Cookbooks As Education

cover of Salt Fat Acid Heat by Samin Nosrat

Not everyone can go to culinary school, due to lack of time, finances, or the ability to relocate. Thankfully, cookbooks can help you get there. A cookbook can be a master class in techniques and fundamentals to educate aspiring chefs, whether they are working from a home kitchen or hoping to cook in a professional one. With books like Samin Nosrat’s Salt Fat Acid Heat or Mark Bittman’s How to Cook Everything, home cooks can learn the basics and level up their culinary game with essential skills. 

While you can certainly pick up a cooking education online, a cookbook serves as a cohesive course in all you need to know, organized thoughtfully to build on what you learn step by step as you master new knowledge. Cook your way through a tech skills cookbook and you’ll be well on your way to reaching greater heights.

Cookbooks As Expertise

There’s an inherent value in the trusted expertise of vetted, proven chefs whose recipes have been tried and tested multiple times to perfection, then gorgeously photographed so you can replicate their dishes. Who better to offer a seminar in cooking than chefs that have pioneered innovative new restaurants, hosted cooking shows, and become tastemakers (literally)? A cookbook is a polished, impeachable product, one that has been methodically written, tested, edited, and illustrated to flawless perfection. 

Cookbooks As Passports

From my tiny kitchen in suburban Philadelphia, cooking transports me to other countries and cultures. 

Thanks to a global-themed cookbook, I am able to experiment with bringing Ghanaian peanut chicken stew into the house, with its delicious hearty and earthy flavors. That same cookbook takes me to Poland where I craft pierogi from scratch. And nearby, another cookbook on my shelf takes me to the deep South, helping me learn the ins and out of Southern baking, like bourbon pecan pie — now a staple of my family’s Thanksgiving celebration — and sour cream coffee cake.

A cookbook can be the perfect passport to learning about the world of food — and the world’s food.
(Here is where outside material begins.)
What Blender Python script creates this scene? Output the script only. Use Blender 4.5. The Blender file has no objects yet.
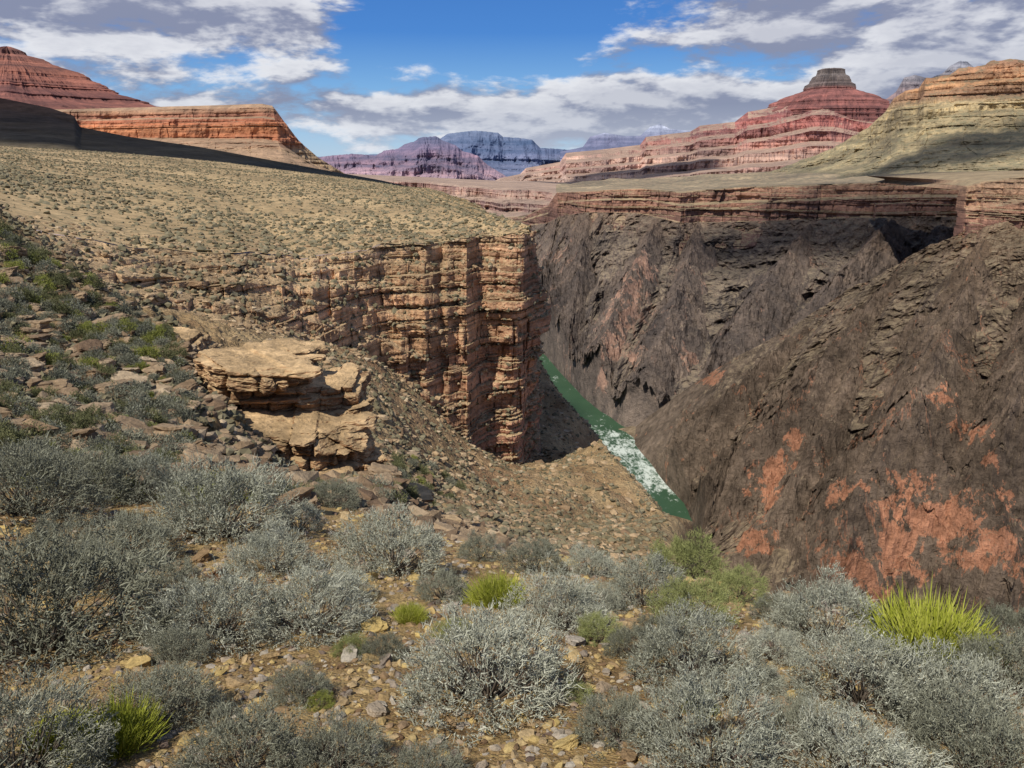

With lavish photography and inspired recipes, cookbooks that specialize in a deep dive of a culinary culture offer home cooks a way to take a trip to another corner of the globe wherever you create food, diversifying your repertoire and immersing yourself in new flavors. If you’re looking for tastes outside your sphere, cookbooks can transport you in a text that’s organized intuitively to help you learn how to build the unique flavors and fundamentals of a new cuisine.  

Cookbooks: The Future of Food

While here I’m arguing for the relevance of cookbooks, the truth is there’s plenty of room for everyone, food blogger or traditional chef. There is no need for conflict or pitting one medium over the other, nor claiming one is superior (and, in full disclosure, I ran a food blog for a few years myself). After all, some of today’s best cookbooks are authored by culinary influencers whose digital recipes, stories, and unique perspectives are popular for a reason. Without their contributions, we might never be blessed by their talent and POVs. 

The barriers to publishing cookbooks have started to crumble, allowing talented online-based chefs who might be considered outsiders a chance to break through. Publishers seeking fresh recipes and points of view can now discover new talent, including from marginalized voices amplified from their corner of the culinary internet. Cookbooks help preserve, organize, and share their recipes and make them (ad-free) and available offline, allowing the leisurely spread of pages to elaborate on the food they’ve created. 

In this way, we need cookbooks now more than ever to validate, celebrate, and amplify new voices. After all, a mix of perspectives, styles, and knowledge is the best recipe for a vibrant, diverse, and inclusive culinary world. And that’s one I want to belong to.